The Haldeman Diaries:
Inside the Nixon White House
By H.R. Haldeman
G.P. Putnam & Sons, 698 pages, $27.50
One of the most unusual chronicles of a presidency, H.R. Haldeman’s book is condensed from 2,500 pages of diaries meticulously kept from Jan. 18, 1969, two days before Richard Nixon’s inauguration, to April 30, 1973, when Haldeman resigned as chief of staff.
In workmanlike, straight-ahead fashion, Haldeman recounts the day’s events-and in the process unwittingly paints an extraordinary portrait of his boss and raises some intriguing questions about his presidency.
Vice President Spiro Agnew emerges as an even more mysterious choice for vice president than he did when Nixon picked the Maryland governor. Haldeman writes: “He (Agnew) has no sensitivity or judgment about his relationship with P (Haldeman shorthand for the president).”

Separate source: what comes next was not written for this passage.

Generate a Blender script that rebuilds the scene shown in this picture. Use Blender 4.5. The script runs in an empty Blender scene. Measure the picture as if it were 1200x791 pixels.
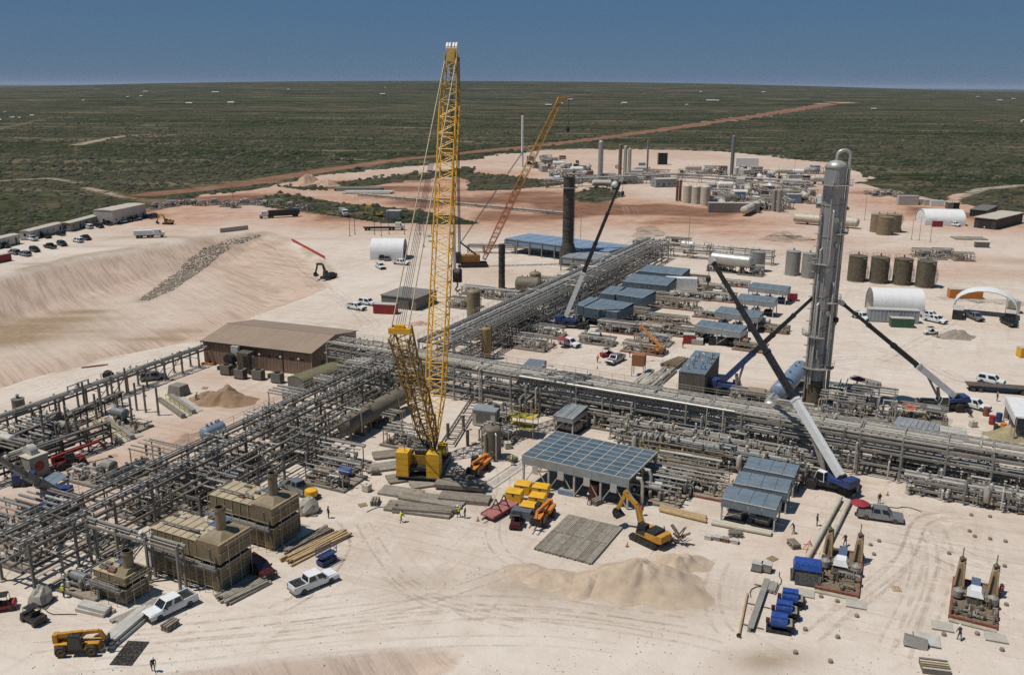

Nixon repeatedly attempted to arrange to have John Connally nominated as vice president in 1972, and the former Texas governor became the president’s most trusted adviser.
As president, Jimmy Carter developed a reputation as a man overly concerned with the minute details of a project. Nixon fretted about almost everything. He worried that trips to Key Biscayne and San Clemente would appear to be vacations and not just a change in work venues. He stewed over whether the White House barber had been given instructions by his California barber.
In anger, Nixon often gave Haldeman instructions to take some swift retaliatory action against someone who had crossed him. Haldeman learned to ignore some of these orders, figuring it was the president’s way of blowing off steam.
In the millions of words written about Nixon, “funny” and “humor” are terms rarely mentioned. Yet Nixon did have a dry wit that emerged on rare occasions, and presenting that not-often-seen side of the president is one of the personal touches that makes Haldeman’s work valuable.
Behind those flashes of humor, though, Nixon was perhaps the greatest workaholic ever to occupy the White House.
While Haldeman had a front-row seat to some momentous times, some of his duties were decidely mundane. One early task: Get a bathing cap for the president for swims in the White House pool. The president was concerned that chlorine in the water would damage his hair.